Chris, if you have much bass energy from the A1s, pull them out into the room another meter or so. This reduced bass peaks significantly for me. I keep the A1s near the side walls and this works mighty fine. Speaker rotation does not make much difference as the image is very good all across the listening position.

Once you get the bass more in control (coherent with the mids/trebles), do me a favor and borrow a tube line stage from a dealer. This will be a major mind-opening experience. Try any of the mid-top-tier Aesthetix, VAC, BAT, Lamm, CJ and you will hear it. Once you find one that really impresses you, you can roll tubes (as Paul wrote above) to bring on yet another level of performance over the typical stock EH and Sovtek tubes.

One other thing: Time and time again as I have played with ICs in the system, the MOST critical cable link is from line stage to amp when it comes to getting that harmonic information through. I don't care what people say about putting the "best" IC at the front of the chain. Put everything you have in an IC in that link and let me know what you hear. The Purist Dominus, Stealth Indra, Jade Hybrid are all ICs that will make a MAJOR difference here with your quest for harmonic detail.

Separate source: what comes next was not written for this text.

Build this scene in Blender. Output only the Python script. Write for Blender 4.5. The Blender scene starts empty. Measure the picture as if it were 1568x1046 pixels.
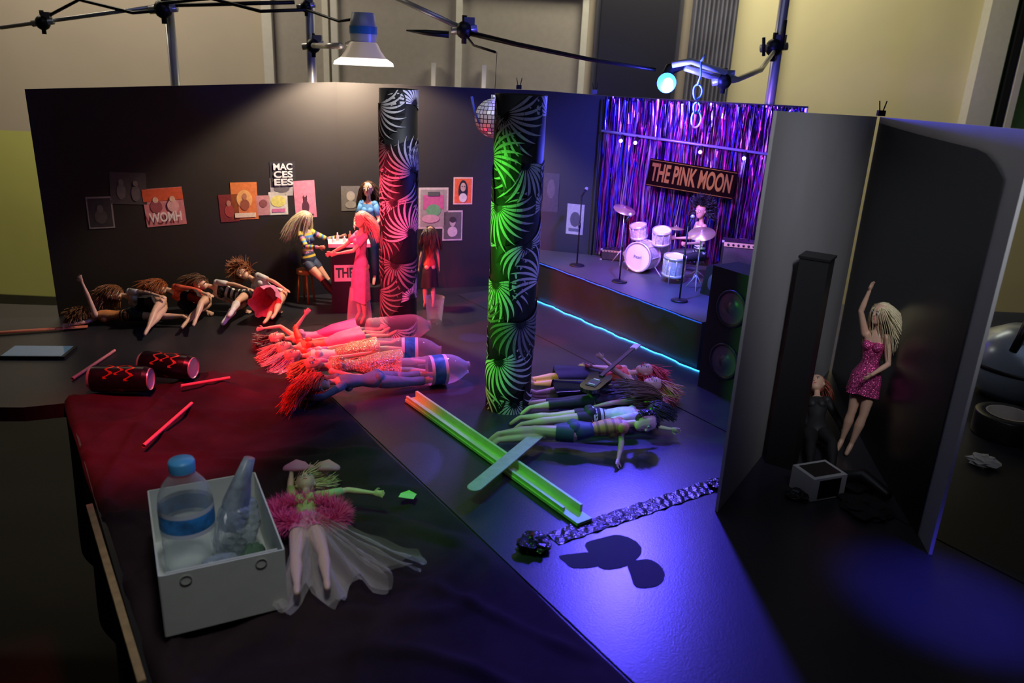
import bpy, bmesh, math, random
from mathutils import Vector as V, Matrix, Quaternion
random.seed(7)
TZ=0.75
sc=bpy.context.scene
try:
    sc.view_settings.view_transform='Standard'
except Exception: pass
COL=sc.collection
def rnd(a,b): return random.uniform(a,b)

# ---------------------------------------------------------------- materials
MATS={}
def mat(name,col,rough=.6,metal=0,emit=None,es=0,alpha=1,var=0.0,vscale=40,bump=0,bscale=200,trans=0,coat=0,spec=None):
    if name in MATS: return MATS[name]
    m=bpy.data.materials.new(name); m.use_nodes=True
    nt=m.node_tree; b=nt.nodes['Principled BSDF']
    c=(col[0],col[1],col[2],1)
    b.inputs['Base Color'].default_value=c
    b.inputs['Roughness'].default_value=rough
    b.inputs['Metallic'].default_value=metal
    if spec is not None: b.inputs['Specular IOR Level'].default_value=spec
    if coat: b.inputs['Coat Weight'].default_value=coat
    if emit:
        b.inputs['Emission Color'].default_value=(emit[0],emit[1],emit[2],1); b.inputs['Emission Strength'].default_value=es
    if alpha<1: b.inputs['Alpha'].default_value=alpha
    if trans: b.inputs['Transmission Weight'].default_value=trans
    if var or bump:
        tc=nt.nodes.new('ShaderNodeTexCoord')
        n=nt.nodes.new('ShaderNodeTexNoise'); n.inputs['Scale'].default_value=vscale; n.inputs['Detail'].default_value=4
        nt.links.new(tc.outputs['Object'],n.inputs['Vector'])
        if var:
            r=nt.nodes.new('ShaderNodeValToRGB')
            r.color_ramp.elements[0].position=.3; r.color_ramp.elements[1].position=.7
            r.color_ramp.elements[0].color=(max(0,col[0]*(1-var)),max(0,col[1]*(1-var)),max(0,col[2]*(1-var)),1)
            r.color_ramp.elements[1].color=(min(1,col[0]*(1+var)),min(1,col[1]*(1+var)),min(1,col[2]*(1+var)),1)
            nt.links.new(n.outputs['Fac'],r.inputs['Fac']); nt.links.new(r.outputs['Color'],b.inputs['Base Color'])
        if bump:
            n2=nt.nodes.new('ShaderNodeTexNoise'); n2.inputs['Scale'].default_value=bscale
            nt.links.new(tc.outputs['Object'],n2.inputs['Vector'])
            bp=nt.nodes.new('ShaderNodeBump'); bp.inputs['Strength'].default_value=bump; bp.inputs['Distance'].default_value=.002
            nt.links.new(n2.outputs['Fac'],bp.inputs['Height']); nt.links.new(bp.outputs['Normal'],b.inputs['Normal'])
    MATS[name]=m; return m
def glitter(name,col,scale=900):
    if name in MATS: return MATS[name]
    m=mat(name,col,.35,.6); nt=m.node_tree; b=nt.nodes['Principled BSDF']
    tc=nt.nodes.new('ShaderNodeTexCoord'); v=nt.nodes.new('ShaderNodeTexVoronoi'); v.inputs['Scale'].default_value=scale
    nt.links.new(tc.outputs['Object'],v.inputs['Vector'])
    g=nt.nodes.new('ShaderNodeNewGeometry')
    mx=nt.nodes.new('ShaderNodeMix'); mx.data_type='VECTOR'; mx.inputs['Factor'].default_value=.45
    sub=nt.nodes.new('ShaderNodeVectorMath'); sub.operation='MULTIPLY_ADD'; sub.inputs[1].default_value=(2,2,2); sub.inputs[2].default_value=(-1,-1,-1)
    nt.links.new(v.outputs['Color'],sub.inputs[0])
    nt.links.new(g.outputs['Normal'],mx.inputs[4]); nt.links.new(sub.outputs[0],mx.inputs[5])
    nrm=nt.nodes.new('ShaderNodeVectorMath'); nrm.operation='NORMALIZE'
    nt.links.new(mx.outputs[1],nrm.inputs[0]); nt.links.new(nrm.outputs[0],b.inputs['Normal'])
    return m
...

Chris, you have some top-notch products here. Don't mess things up with band-aid solutions.

John
Chris, I have read several of your posts.

Do you have any acoustic treatment in your room?

I think you should go and audition as many different speakers as you can until you find the speakers you like. I think finding the right speakers will be the key for you and probably the only solution. You may want to consider something that is warm, involving and something you can enjoy for long listening sessions.

BTW, JMF amplifiers? What are those?

In my mind, the place to start is the speakers. Find the speakers you like first, then get decent amplification, then work your way to cables.

I have heard an Aerial Acoustics Model 20T yesterday, and I think this speaker would definitely be something you should check out. If I remember correctly from your previous posts, you listen to a lot of classical music, so I would suggest to check out these Aerial 20T. Very musical. Rich sound, makes you want to listen more and more, non-stop. If your room size(they have a very hefty bass and big sound) and budget allows, this would be the awesome speakers to have. Also, I don't think they are as finiky with placement as the panels or electrostatics.

I think the speakers is what will fix it for you.
You had this problem with Dunlavy. I can see that happenning. I have heard SC-IV several times and they sounded way too small for a speaker of that size and they sounded thin. I didn't like them in several totally different rooms and systems. SC-V may be better than SC-IV, but I would expect them to have same sonic signature. And if you feel the problem is aggravated with the Soundlabs, then most likely panel or electrostatics are not for you.

Check out some of the good dynamic speakers.
Aerial 20T, Dynaudio, Wilson, Sonus Faber, B&W 800 Series with Diamond tweeter.

I think you will find the sound you are looking for only by choosing the right speakers.